▶ **Given instruction**
Narrow the data below down to the lines containing "wide".

══ Data lines ══

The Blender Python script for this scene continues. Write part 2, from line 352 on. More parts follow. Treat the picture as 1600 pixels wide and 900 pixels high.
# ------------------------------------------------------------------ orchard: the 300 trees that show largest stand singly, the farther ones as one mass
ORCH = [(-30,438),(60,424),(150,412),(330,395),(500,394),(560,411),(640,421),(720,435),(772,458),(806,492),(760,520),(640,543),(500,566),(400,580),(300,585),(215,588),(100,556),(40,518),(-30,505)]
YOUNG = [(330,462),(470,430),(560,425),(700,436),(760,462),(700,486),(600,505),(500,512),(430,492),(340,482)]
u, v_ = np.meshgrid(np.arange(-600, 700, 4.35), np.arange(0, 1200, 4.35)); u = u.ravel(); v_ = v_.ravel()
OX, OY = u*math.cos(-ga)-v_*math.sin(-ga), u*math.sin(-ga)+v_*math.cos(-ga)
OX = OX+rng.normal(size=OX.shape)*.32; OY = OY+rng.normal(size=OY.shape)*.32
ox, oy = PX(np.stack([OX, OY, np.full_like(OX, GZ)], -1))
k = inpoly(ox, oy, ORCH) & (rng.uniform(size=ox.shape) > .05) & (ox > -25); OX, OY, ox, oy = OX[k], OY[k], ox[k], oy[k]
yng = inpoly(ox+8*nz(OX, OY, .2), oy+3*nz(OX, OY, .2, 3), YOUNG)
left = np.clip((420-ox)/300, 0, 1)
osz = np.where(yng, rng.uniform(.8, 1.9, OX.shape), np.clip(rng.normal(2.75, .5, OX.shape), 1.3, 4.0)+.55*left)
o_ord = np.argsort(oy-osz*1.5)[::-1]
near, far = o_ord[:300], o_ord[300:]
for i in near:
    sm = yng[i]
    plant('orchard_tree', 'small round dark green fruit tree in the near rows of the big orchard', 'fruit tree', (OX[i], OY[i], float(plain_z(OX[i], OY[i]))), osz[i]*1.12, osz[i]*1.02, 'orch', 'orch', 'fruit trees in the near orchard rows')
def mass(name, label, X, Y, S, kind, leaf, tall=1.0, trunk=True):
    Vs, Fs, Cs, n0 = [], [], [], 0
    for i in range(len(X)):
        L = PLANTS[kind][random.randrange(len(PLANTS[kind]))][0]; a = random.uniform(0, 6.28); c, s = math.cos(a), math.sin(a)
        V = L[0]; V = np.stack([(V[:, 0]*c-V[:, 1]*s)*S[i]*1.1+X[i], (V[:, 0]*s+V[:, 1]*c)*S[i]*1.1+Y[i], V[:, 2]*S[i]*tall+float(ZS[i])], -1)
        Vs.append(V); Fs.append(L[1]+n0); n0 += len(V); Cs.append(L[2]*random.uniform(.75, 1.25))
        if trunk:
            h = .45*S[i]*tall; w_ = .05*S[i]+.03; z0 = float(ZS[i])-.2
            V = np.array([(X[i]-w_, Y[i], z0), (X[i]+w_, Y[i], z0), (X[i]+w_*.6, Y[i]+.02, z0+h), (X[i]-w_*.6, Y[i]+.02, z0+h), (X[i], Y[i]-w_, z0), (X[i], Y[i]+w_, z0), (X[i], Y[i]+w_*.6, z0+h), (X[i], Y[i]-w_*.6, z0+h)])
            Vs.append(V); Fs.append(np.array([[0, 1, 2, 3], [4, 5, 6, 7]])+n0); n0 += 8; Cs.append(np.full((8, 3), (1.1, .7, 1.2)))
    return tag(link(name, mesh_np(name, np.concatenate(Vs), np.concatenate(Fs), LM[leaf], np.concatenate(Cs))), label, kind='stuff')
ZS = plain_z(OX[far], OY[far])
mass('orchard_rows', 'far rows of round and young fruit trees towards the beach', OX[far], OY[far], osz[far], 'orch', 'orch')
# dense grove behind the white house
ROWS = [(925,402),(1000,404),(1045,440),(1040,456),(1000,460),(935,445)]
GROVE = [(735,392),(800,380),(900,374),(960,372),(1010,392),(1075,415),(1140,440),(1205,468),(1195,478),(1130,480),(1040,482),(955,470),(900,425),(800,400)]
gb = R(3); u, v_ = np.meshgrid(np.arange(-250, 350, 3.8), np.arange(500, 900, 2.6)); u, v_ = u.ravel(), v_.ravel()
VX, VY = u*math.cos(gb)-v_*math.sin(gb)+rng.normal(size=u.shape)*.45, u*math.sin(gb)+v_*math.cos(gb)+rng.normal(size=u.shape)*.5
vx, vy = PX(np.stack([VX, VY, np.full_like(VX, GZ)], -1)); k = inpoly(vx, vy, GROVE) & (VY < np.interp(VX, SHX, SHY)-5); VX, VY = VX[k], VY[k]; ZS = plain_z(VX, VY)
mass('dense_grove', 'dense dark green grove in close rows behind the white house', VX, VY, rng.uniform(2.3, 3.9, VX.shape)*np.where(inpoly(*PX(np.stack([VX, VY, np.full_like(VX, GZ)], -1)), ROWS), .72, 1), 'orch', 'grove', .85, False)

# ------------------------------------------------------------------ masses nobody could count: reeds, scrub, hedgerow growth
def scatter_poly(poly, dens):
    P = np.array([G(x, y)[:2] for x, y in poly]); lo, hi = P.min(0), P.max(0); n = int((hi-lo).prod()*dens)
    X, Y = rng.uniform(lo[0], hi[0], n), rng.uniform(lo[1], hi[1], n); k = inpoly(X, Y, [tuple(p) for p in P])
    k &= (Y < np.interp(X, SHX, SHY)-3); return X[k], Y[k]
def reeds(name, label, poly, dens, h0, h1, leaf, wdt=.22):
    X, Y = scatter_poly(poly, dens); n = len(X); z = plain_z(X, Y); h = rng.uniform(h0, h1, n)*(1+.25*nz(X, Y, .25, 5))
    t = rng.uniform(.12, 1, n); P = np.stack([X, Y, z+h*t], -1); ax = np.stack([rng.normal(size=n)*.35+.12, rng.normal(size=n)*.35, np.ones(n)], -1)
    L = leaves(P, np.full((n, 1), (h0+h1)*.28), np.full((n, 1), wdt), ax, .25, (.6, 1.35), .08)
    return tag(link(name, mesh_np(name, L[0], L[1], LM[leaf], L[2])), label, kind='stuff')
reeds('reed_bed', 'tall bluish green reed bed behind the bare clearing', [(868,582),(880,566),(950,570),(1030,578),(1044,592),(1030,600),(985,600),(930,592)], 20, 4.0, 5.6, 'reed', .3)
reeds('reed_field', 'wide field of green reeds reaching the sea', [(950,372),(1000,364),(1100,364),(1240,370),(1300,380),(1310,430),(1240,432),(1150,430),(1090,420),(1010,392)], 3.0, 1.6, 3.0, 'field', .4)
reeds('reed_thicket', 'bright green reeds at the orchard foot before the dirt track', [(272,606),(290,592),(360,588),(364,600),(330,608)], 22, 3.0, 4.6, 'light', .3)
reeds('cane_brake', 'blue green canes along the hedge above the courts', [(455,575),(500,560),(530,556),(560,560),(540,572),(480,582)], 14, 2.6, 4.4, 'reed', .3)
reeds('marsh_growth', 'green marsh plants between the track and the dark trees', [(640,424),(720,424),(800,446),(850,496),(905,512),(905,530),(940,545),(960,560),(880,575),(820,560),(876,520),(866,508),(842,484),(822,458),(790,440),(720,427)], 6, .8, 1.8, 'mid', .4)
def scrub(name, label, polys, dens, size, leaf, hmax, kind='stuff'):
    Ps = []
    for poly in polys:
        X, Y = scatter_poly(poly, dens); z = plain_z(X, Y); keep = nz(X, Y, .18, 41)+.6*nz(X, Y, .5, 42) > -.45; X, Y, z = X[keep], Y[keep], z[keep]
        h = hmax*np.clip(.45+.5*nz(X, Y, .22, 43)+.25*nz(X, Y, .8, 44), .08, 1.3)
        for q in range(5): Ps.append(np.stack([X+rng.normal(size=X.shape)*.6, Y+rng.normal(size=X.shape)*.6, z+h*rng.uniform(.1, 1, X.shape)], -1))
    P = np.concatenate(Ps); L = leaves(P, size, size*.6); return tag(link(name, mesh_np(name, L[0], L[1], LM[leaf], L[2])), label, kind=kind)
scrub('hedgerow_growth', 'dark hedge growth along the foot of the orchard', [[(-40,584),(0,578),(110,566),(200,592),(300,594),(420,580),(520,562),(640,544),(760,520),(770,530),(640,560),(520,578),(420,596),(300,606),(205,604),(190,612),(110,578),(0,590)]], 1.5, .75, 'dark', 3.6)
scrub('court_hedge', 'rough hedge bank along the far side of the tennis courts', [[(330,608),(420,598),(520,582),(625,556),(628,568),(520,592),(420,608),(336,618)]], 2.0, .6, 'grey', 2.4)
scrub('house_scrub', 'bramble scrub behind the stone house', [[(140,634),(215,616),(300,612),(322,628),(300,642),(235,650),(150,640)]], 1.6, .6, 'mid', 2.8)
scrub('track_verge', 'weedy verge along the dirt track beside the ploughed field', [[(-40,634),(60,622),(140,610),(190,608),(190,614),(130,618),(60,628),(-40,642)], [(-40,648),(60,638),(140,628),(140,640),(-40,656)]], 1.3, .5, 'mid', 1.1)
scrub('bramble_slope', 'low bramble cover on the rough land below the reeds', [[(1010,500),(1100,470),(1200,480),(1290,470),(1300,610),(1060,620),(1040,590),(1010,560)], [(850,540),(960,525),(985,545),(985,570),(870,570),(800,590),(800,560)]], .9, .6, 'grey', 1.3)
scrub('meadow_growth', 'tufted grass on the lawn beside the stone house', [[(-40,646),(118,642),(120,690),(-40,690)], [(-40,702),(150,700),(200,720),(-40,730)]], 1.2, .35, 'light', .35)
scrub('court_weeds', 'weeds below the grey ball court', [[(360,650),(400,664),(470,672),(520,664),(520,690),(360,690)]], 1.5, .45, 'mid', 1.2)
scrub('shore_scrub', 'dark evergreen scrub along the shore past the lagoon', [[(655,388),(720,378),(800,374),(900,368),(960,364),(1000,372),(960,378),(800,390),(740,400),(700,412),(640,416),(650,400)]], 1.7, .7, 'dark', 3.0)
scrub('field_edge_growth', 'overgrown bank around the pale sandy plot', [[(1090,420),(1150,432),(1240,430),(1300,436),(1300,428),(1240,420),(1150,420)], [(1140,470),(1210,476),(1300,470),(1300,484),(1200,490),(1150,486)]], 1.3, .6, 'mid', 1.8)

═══

▶ **Final result**
The Blender Python script for this scene continues. Write part 2, from line 352 on. More parts follow. Treat the picture as 1600 pixels wide and 900 pixels high.
reeds('reed_field', 'wide field of green reeds reaching the sea', [(950,372),(1000,364),(1100,364),(1240,370),(1300,380),(1310,430),(1240,432),(1150,430),(1090,420),(1010,392)], 3.0, 1.6, 3.0, 'field', .4)